4.3 Creating Enterprise Flexibility in Enterprises

In the previous sections, we discussed the related concepts which provide a foundation for our model to create enterprise flexibility using service-oriented architectures. Our model intends to explain the relationship between enterprise flexibility and the attributes of service-oriented architectures.

We define enterprise flexibility as the ability of enterprise to adapt to changing business and stakeholder requirements more efficiently, easily, and quickly. In this definition, we emphasize efficiency, agility, and adaptability. Efficiency is related to optimal use of resources. Agility is related to timely and faster response to rapidly changing business requirements. Adaptability is the ability of an enterprise to respond to the changing business requirements and to change its business processes. Adaptability is related to integration of new and existing systems and processes. Enterprise flexibility requires the integration of business processes and systems within the enterprise and across the partners of the enterprise. Alignment of business processes and information technology is also an enabling factor for enterprise flexibility which requires a simple and manageable enterprise architecture.

5 Theoretical Model

Our model suggests two key enablers for enterprise flexibility. First enabler is the capability of an enterprise to connect people, processes, and information in a way that allows enterprise to become more flexible and responsive to the dynamics of its environment, stakeholders, and competitors. This requires integration within the enterprise and across the partners, suppliers, and customers of the enterprise.

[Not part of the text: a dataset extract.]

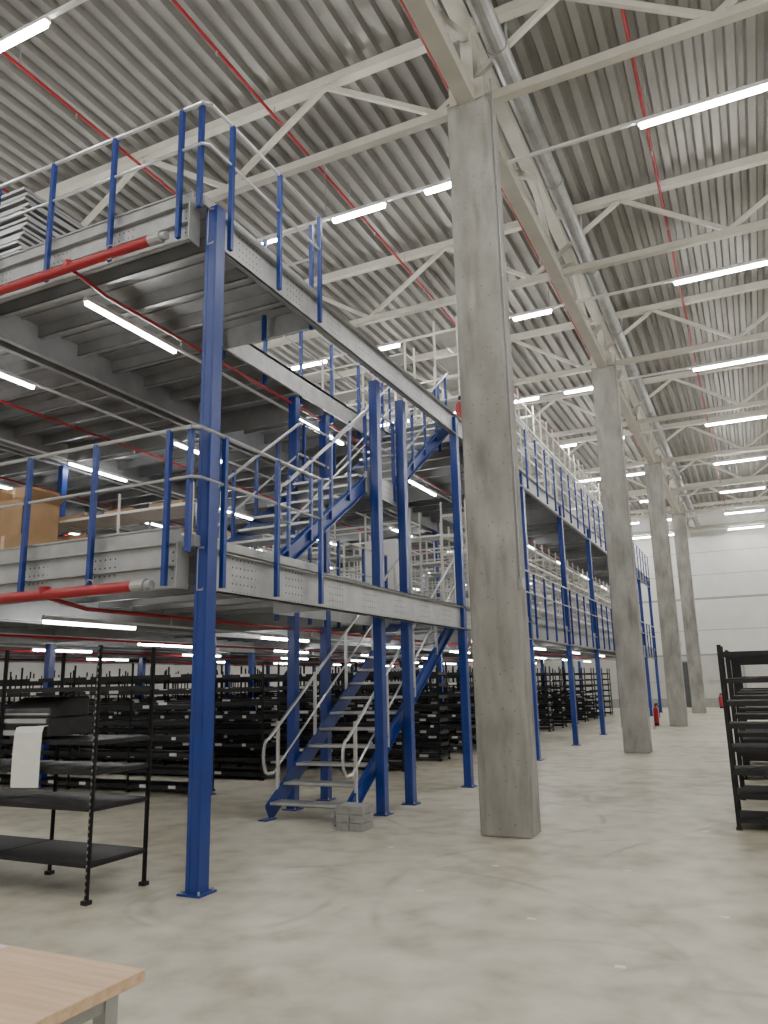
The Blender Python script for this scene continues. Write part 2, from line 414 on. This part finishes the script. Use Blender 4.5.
# ------------------------------------------------------------------ shelving
def shelf_row(name,x0,x1,y0,dep,unit,zs,h,m,mp,z=0,lab=None,board=.035,fill=1.0,along_y=None):
    b=MB(); n=max(1,round((x1-x0)/unit)); u=(x1-x0)/n
    for k in range(n+1):
        x=x0+u*k
        for y in (y0,y0+dep):
            b.box(x-.022,x+.022,y-.003,y+.003,z,z+h,mp); b.box(x-.003,x+.003,y-.02,y+.02,z,z+h,mp)
            b.box(x-.03,x+.03,y-.03,y+.03,z,z+.03,m)
        for zz in zs: b.box(x-.01,x+.01,y0,y0+dep,z+zz-board,z+zz-.005,m)
    for k in range(n):
        for zz in zs:
            if random.random()<=fill:
                b.box(x0+u*k+.01,x0+u*(k+1)-.01,y0+.005,y0+dep-.005,z+zz-.012,z+zz,m)
            b.box(x0+u*k+.01,x0+u*(k+1)-.01,y0-.004,y0+.006,z+zz-board,z+zz,m)
            b.box(x0+u*k+.01,x0+u*(k+1)-.01,y0+dep-.006,y0+dep+.004,z+zz-board,z+zz,m)
            if lab and random.random()<lab:
                for q in (.25,.7):
                    if random.random()<.6:
                        xx=x0+u*(k+q); w=random.choice((.04,.07,.10)); b.box(xx-w,xx+w,y0-.007,y0-.004,z+zz-.04,z+zz+.008,label)
    o=b.obj(name)
    if along_y is not None:
        o.rotation_euler=(0,0,math.radians(90)); o.location=(along_y[0],along_y[1],0)
    return o
zs8=[.12,.36,.60,.84,1.08,1.32,1.56,1.8]
shelf_row('black_shelving_unit',-7.0,-4.82,4.74,.62,1.09,[.29,.70,.97,1.2,1.62],1.95,black,blackp)
y=9.8
while y<37:
    xe=-7.95 if y<13.5 else -6.1
    shelf_row('black_shelving_unit',-19.5,xe,y,.5,1.25,zs8,2.0,black,black,lab=.75,board=.065)
    y+=1.85
for y in (9.4,11.6,13.8,16,18.2):
    shelf_row('black_shelving_unit',-.38,3.4,y,.55,1.26,[.12,.36,.60,.84,1.08,1.32,1.56,1.85],1.93,black,blackp,board=.05)
for y in (13.9,15.6,17.2,18.8,20.4,22,23.8,25.8,28.2,30.6,33,35.4):
    shelf_row('grey_shelving_frame',-15,-6.0,y,.5,1.0,[.15,.75,1.35,1.95],2.2,creamsh,creamsh,z=D1,fill=.35)
    shelf_row('grey_shelving_frame',-13,-6.0,y,.5,1.0,[.15,.9,1.7,2.3],2.6,creamsh,creamsh,z=D2,fill=.3)
# rows running along the aisle edge
shelf_row('grey_shelving_frame',0,23,0,.5,.75,[.15,.5,.85,1.2,1.55,1.95],2.2,creamsh,creamsh,z=D1,fill=.75,board=.06,along_y=(-4.75,13.7))
shelf_row('grey_shelving_frame',0,23,0,.5,.75,[.15,.6,1.05,1.5,1.95,2.5],2.75,creamsh,creamsh,z=D2,fill=.7,board=.06,along_y=(-4.75,13.7))
for y,xe in ((7.6,-6.3),(9.8,-6.7),(11.8,-6.7)):
    shelf_row('grey_shelving_frame',-12.5,xe,y,.6,1.2,[.3,.7,1.1],1.35,creamsh,creamsh,z=D1,fill=1)
def cbox(b,x0,x1,y0,y1,z0,z1,open_=False):
    if not open_: b.box(x0,x1,y0,y1,z0,z1,card); b.box((x0+x1)/2-.03,(x0+x1)/2+.03,y0-.002,y1+.002,z0+.01,z1+.002,wood)
    else:
        t=.008
        b.box(x0,x1,y0,y0+t,z0,z1,card);b.box(x0,x1,y1-t,y1,z0,z1,card);b.box(x0,x0+t,y0,y1,z0,z1,card);b.box(x1-t,x1,y0,y1,z0,z1,card);b.box(x0,x1,y0,y1,z0,z0+t,card)
        b.beam((x0,(y0+y1)/2,z1),(x0-.14,(y0+y1)/2,z1+.12),(y1-y0)*.95,.006,card); b.beam((x1,(y0+y1)/2,z1),(x1+.12,(y0+y1)/2,z1+.1),(y1-y0)*.95,.006,card)
b=MB()
cbox(b,-8.5,-7.7,6.3,6.9,D1,D1+.62); cbox(b,-9.3,-8.55,6.3,6.9,D1,D1+.7); cbox(b,-10.2,-9.4,6.3,7,D1,D1+.7)
cbox(b,-8.55,-7.85,6.35,6.9,D1+.62,D1+1.08,True); cbox(b,-9.35,-8.75,6.3,6.9,D1+.7,D1+1.35); cbox(b,-10.3,-9.5,6.3,7,D1+.7,D1+1.25)
cbox(b,-9.1,-8.5,6.95,7.45,D1,D1+1.45,False)
b.obj('cardboard_box_stack')
b=MB()
for x in (-11.6,-10.7,-9.6,-8.8,-7.9,-7.1):
    for zz in (1.1,.7):
        w=random.uniform(.3,.6); h=random.uniform(.06,.2); b.box(x,x+w,7.7,8.1,D1+zz,D1+zz+h,card)
for x in (-11.2,-10,-9,-8.2): b.box(x,x+.5,9.9,10.3,D1+1.1,D1+1.1+random.uniform(.1,.3),card)
b.obj('cardboard_cartons')
b=MB(); z=D2
for k in range(30):
    o=random.uniform(-.05,.05); b.box(-10.3+o,-8.25+o,6.3+o,7.5+o,z,z+.04,galvd); b.box(-10.2+o,-8.35+o,6.4,7.4,z+.04,z+.072,grey); z+=.074
b.obj('stack_of_shelf_panels')
b=MB(); cx0,cx1,cy=-6.62,-5.98,13.1
b.box(cx0,cx1,cy,cy+.4,D1,D1+1.45,white); b.box(cx0+.02,(cx0+cx1)/2-.01,cy-.012,cy,D1+.05,D1+1.4,white); b.box((cx0+cx1)/2+.01,cx1-.02,cy-.012,cy,D1+.05,D1+1.4,white)
b.box((cx0+cx1)/2+.03,(cx0+cx1)/2+.05,cy-.025,cy-.012,D1+.65,D1+.8,grey)
b.obj('white_cabinet')

# ------------------------------------------------------------------ foreground table
t=empty('work_table')
b=MB(); b.box(-3.4,-1.82,1.25,2.05,.715,.75,wood); b.obj('table_top',t,.003)
b=MB()
for x in (-3.33,-1.90):
    for y in (1.33,1.97): b.box(x-.025,x+.025,y-.025,y+.025,0,.715,galv)
for y in (1.33,1.97): b.box(-3.33,-1.90,y-.018,y+.018,.655,.712,galv)
for x in (-3.33,-1.90): b.box(x-.018,x+.018,1.33,1.97,.655,.712,galv); b.box(x-.015,x+.015,1.33,1.97,.15,.19,galv)
b.obj('table_frame',t)
b=MB(); b.box(-2.62,-2.42,1.96,2.04,.75,.752,label); b.obj('paper_note')
b=MB()
for r in range(3):
    for c in range(2):
        b.box(-4.46+c*.17,-4.30+c*.17,8.0,8.28,r*.09,r*.09+.085,greyblk)
b.obj('grey_paving_block_stack',bevel=.006)
# label printer on the near shelf
p=empty('label_printer')
zb=1.202
b=MB()
b.box(-6.0,-5.38,4.76,5.25,zb+.02,zb+.17,grey)
for x in (-5.95,-5.45):
    for y in (4.8,5.2): b.box(x,x+.04,y,y+.04,zb,zb+.02,black)
b.obj('body',p,.02)
b=MB(); i=b.mi(grey)
for x in (-5.98,-5.40):
    b.v+=[(x,4.78,zb+.17),(x,5.22,zb+.17),(x,5.22,zb+.34),(x,5.0,zb+.34),(x,4.80,zb+.25)]
b.f+=[(4,3,2,1,0),(5,6,7,8,9)]+[(j,(j+1)%5,5+(j+1)%5,5+j) for j in range(5)]; b.m+=[i]*7
b.obj('lid',p,.015)
b=MB(); b.box(-5.9,-5.5,4.752,4.76,zb+.08,zb+.12,black); b.box(-5.98,-5.40,4.75,4.77,zb+.13,zb+.165,greyl)
b.box(-5.98,-5.40,4.775,4.79,zb+.195,zb+.21,greyl); b.box(-5.95,-5.72,4.748,4.76,zb+.03,zb+.07,greyl)
b.obj('slot_and_panel',p)
b=MB()
pr=[(4.755,zb+.10),(4.715,zb+.095),(4.70,zb+.05),(4.695,zb-.15),(4.70,zb-.38)]; i=b.mi(label)
for (yy,zz) in pr: b.v+=[(-5.69,yy,zz),(-5.37,yy,zz+.01)]
for k in range(4): b.f.append((2*k,2*k+1,2*k+3,2*k+2)); b.m.append(i)
o=b.obj('paper_sheet',p); so=o.modifiers.new('thick','SOLIDIFY'); so.thickness=.003
b=MB(); b.path([(-5.75,5.2,zb+.2),(-5.78,5.3,zb+.36),(-5.7,5.36,zb+.4),(-5.6,5.33,zb+.1),(-5.62,5.33,zb-.2)],.008,black); b.obj('cable',p)

def ext(x,y,z):
    b=MB(); b.tube((x,y,z+.08),(x,y,z+.55),.085,red,16); b.tube((x,y,z+.55),(x,y,z+.62),.085,red,16,.035); b.tube((x,y,z+.62),(x,y,z+.70),.03,black,10)
    b.box(x-.02,x+.09,y-.015,y+.015,z+.68,z+.72,black); b.path([(x+.04,y,z+.68),(x+.11,y,z+.6),(x+.11,y,z+.25)],.012,black)
    b.tube((x,y,z),(x,y,z+.08),.08,black,16)
    b.obj('fire_extinguisher')
ext(-3.3,28.0,0); ext(-1.9,42.5,0); ext(-4.5,12.95,D2)
def door(name,x0,x1,mat):
    b=MB(); b.box(x0,x1,YF-.06,YF-.035,0,2.3,mat); b.box(x0-.08,x0,YF-.08,YF-.032,0,2.38,seam); b.box(x1,x1+.08,YF-.08,YF-.032,0,2.38,seam); b.box(x0-.08,x1+.08,YF-.08,YF-.032,2.3,2.38,seam)
    b.box(x1-.15,x1-.1,YF-.1,YF-.06,1.0,1.15,silver); b.obj(name)
door('door_1',-4.2,-3.1,darkdoor); door('door_2',-1.75,-.75,greyl)
b=MB()
for (x,y) in [(-1.2,7.2),(-1.6,5.6),(-2.6,6.0),(-3.5,7.4),(-.7,9.2),(-.9,4.9),(-2.0,9.9),(-1.1,11.6),(-1.7,13.6),(-3.3,9.0),(-.4,6.1),(-2.3,7.0)]:
    b.box(x-.03,x+.03,y-.02,y+.02,0,.0015,label)
b.obj('floor_marker_tape')

# ------------------------------------------------------------------ world + camera
w=bpy.data.worlds.new('world'); S.world=w; w.use_nodes=True
w.node_tree.nodes['Background'].inputs[0].default_value=(.8,.85,.9,1); w.node_tree.nodes['Background'].inputs[1].default_value=.3
cam=bpy.data.cameras.new('camera'); co=bpy.data.objects.new('camera',cam); S.collection.objects.link(co); S.camera=co
cam.sensor_fit='VERTICAL'; cam.sensor_height=36; cam.lens=769/1024*36; cam.clip_end=200
f=Vector((-.4170,.8823,.2165)).normalized(); r=Vector((.9019,.4314,-.0220)); r=(r-f*r.dot(f)).normalized(); u=r.cross(f)
R=Matrix((r,u,-f)).transposed().to_4x4()
co.matrix_world=Matrix.Translation((0,0,1.6))@R
print('OK built')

Second enabler is alignment of information technology and business goals. This requires simplification of the underlying technology infrastructure and creation of a consolidated view of, and access to, all available resources in the enterprise. This can be achieved with well-defined enterprise architecture. Enterprise architecture provides a common view of relationship between processes, resources, information, strategy, and information systems. It provides ability to integrate business processes and data across the enterprise and with external partners and ability to respond to changing business requirements rapidly.

Table 2.1 summarizes our model which we explain the relationship between the attributes of service-oriented architecture (SOA) and enterprise flexibility. In this table, we list the attributes of SOA, business outcome of each attributes, and each attribute’s impact on agility, efficiency, and adaptability. Our model suggests that enterprise flexibility can be obtained as a result of agility, efficiency, and adaptability as shown in the table.

Table 2.1 SOA and creating enterprise flexibility

6 Conclusion

In this chapter, we introduced our theoretical model based on concepts of enterprise flexibility and service-oriented architectures. Service orientation, at application architecture level, has already been discussed in various literatures to be beneficial in obtaining agility, efficiency, and flexibility. We will further investigate the use of service orientation as a style of enterprise architecture design and, ultimately, a way of structuring the enterprise. Our next step will be to develop an enterprise architecture framework. This framework will apply the concept of service orientation at the enterprise level and can be used to increase an enterprise’s ability to respond and adapt to emerging business requirements and challenges.